Mikhail Lomtadze (Chairman and CEO)

Yes. Thank you for the call. Yeah, that's a separate subject, maybe even the different call, I would say. I mean, in general, we are working on the assistance to help our merchants to do business more efficiently and, you know, help our consumers to make purchases as well, seamlessly. We're, you know, navigating the help of the virtual assistant. That's basically, we're already applying a lot of it internally and, yeah, I think it deserves a separate call and separate discussion maybe with you too.

Luke Holbrook (VP of Internet Equity Research)

Thank you.

Mikhail Lomtadze (Chairman and CEO)

We're developing these things, and I think I mentioned this to you in the discussion we had recently.

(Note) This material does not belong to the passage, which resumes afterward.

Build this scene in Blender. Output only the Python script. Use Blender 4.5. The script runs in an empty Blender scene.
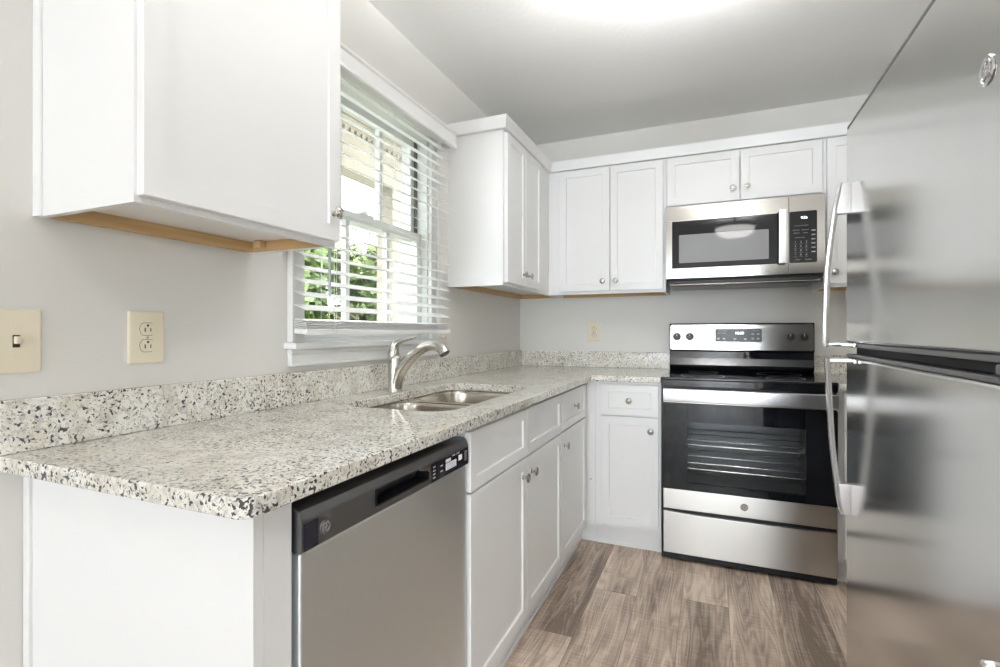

Luke Holbrook (VP of Internet Equity Research)

Thank you.

Operator (participant)

Thank you. That will conclude Q&A. I'd like to leave the floor to the Kaspi team for any closing remarks.

David Ferguson (Head of Investor Relations)

Thanks, Harry, for the call. Thank you all for joining. Please get in touch with any questions. We are in the U.S. this week. Keep in touch. Happy to take questions offline. Thanks everyone for your time, speak to you soon. Thanks a lot. Bye-bye.

Operator (participant)

This concludes today's webinar. Thank you all for joining. You may now disconnect from the call.